In 1983, she founded Austin-based Sherry Matthews Advocacy Marketing. She works mostly with nonprofits and government agencies to create advertising relating to areas promoting issues such as the environment and health.
Matthews describes her style as “an adventure.”
“That’s because all the stuff in my house is (based on) experiences, and it represents places I have been and places and people I love — like my brother’s paintings,” she says, holding Oso, her fluffy Havanese dog, in her lap like a teddy bear.
Most of the items she collects are colored earth tones — rusts, olives, mustards, straw. To choose wall colors, Matthews sorted a stack of advertisements into boxes based on her immediate reaction to the colors — love, hate and neutral.
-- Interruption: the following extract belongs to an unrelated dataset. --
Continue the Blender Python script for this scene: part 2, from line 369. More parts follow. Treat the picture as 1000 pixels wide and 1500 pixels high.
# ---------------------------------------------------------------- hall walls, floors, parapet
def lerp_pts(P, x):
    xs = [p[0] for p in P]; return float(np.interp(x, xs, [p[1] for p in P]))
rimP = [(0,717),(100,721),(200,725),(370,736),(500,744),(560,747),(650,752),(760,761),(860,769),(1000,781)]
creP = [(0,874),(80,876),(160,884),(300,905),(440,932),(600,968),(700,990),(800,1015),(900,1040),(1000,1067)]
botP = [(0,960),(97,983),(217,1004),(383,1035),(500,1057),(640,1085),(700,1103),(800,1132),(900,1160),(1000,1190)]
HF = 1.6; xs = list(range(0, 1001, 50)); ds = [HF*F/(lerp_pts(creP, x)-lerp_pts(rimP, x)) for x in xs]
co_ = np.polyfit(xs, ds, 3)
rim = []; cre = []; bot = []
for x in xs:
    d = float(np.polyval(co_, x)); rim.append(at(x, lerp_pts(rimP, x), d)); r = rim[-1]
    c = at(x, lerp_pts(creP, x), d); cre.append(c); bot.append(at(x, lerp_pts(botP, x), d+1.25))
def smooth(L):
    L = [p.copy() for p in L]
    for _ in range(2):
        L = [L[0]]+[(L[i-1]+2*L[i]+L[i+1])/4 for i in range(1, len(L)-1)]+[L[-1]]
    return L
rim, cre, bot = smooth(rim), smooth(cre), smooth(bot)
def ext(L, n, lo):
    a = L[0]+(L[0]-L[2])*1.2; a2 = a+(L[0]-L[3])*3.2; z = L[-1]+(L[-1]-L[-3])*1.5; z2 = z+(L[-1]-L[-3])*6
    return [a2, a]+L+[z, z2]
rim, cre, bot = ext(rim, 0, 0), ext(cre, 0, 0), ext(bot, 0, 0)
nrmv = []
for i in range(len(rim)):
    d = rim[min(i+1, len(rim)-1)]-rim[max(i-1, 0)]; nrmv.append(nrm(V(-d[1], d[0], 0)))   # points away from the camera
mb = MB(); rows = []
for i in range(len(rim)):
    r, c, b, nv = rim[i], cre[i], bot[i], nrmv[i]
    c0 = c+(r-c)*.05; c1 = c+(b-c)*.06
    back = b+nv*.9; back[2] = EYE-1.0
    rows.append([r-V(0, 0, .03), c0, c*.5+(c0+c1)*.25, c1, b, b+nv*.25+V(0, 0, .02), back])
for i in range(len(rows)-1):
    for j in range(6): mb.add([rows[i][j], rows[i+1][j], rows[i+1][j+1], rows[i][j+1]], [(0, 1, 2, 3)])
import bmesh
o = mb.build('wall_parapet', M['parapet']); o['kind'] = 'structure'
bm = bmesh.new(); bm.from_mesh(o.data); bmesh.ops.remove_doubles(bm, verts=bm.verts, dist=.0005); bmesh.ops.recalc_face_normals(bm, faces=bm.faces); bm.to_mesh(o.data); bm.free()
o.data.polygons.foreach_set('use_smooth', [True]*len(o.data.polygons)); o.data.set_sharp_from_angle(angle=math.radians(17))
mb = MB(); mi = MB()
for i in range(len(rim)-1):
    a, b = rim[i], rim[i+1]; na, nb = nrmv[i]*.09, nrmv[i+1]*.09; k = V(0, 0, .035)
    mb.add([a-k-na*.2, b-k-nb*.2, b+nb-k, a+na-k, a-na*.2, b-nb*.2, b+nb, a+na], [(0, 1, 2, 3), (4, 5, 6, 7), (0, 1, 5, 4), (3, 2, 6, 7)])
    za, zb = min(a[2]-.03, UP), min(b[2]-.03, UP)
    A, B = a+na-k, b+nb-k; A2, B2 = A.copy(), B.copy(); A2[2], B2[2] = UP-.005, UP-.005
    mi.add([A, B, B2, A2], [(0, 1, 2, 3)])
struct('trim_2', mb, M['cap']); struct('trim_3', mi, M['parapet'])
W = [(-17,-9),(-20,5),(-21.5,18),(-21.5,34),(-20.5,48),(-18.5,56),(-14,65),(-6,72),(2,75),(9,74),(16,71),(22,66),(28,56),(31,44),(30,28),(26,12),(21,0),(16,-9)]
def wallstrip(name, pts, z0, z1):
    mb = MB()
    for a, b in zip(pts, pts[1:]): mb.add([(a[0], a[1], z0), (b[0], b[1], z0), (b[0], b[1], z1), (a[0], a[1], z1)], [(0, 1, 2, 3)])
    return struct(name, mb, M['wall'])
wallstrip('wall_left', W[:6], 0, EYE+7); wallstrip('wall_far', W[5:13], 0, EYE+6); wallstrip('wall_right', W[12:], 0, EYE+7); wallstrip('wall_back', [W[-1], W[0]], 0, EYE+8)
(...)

The walls ended up terracotta and creamy mustard next to the house’s base olive green.
“I wanted vibrant colors but not garish. Soothing,” she says.
Matthews’ style — meaningful, aesthetic and minimalist — is manifest in the house design. Her house received a five-star Green Builder rating from the City of Austin, the highest rating possible for environmentally friendly houses.
Most of the surfaces are concrete, and the only wood was salvaged from a harvest in Wisconsin. The integral-stucco house has the color mixed in so that the house never needs painting.
The landscape is xeriscaped and irrigated with rainwater.
“I don’t like things that break down or need constant maintenance,” Matthews says.
Matthews unwinds by cooking, so the main living space was designed around the kitchen.
This is where Matthews relaxes at night, creating leisurely four-course meals for herself or hosting dinner parties for friends. Deep drawers and appliance closets keep it sleek. The lines blend seamlessly into the openness of the rectangular room.
“I wanted to find a way to be a part of everything but so that no one will be in my way,” Matthews says.
From her spot next to the stainless steel oven, she can chat with lounging guests, watch television, see the cylindrical fireplace and look out through the wall of windows opening to the deck.
The backyard is filled with herbs and vegetables that she plans her meals around. She talks to her plants as she waters them: rosemary, basil, cilantro, chives, garlic, eggplant, heirloom tomatoes and hot peppers. Pineapple, guava and fig trees are covered with young fruit.
Her office, with better views than her bedroom, is where she works late into the night.
he office’s adjoining small room is for personal writing. Her deep bathtub is a place of “refuge,” where she relaxes every night before bed.
Though she still longs for the ocean, Matthews describes her home as nearly perfect. Clark considers this a professional victory.
“An architect designs a wonderful house, and it really needs to fit the client’s life,” Clark says. “Success at matching someone’s lifestyle is the most unusual thing.”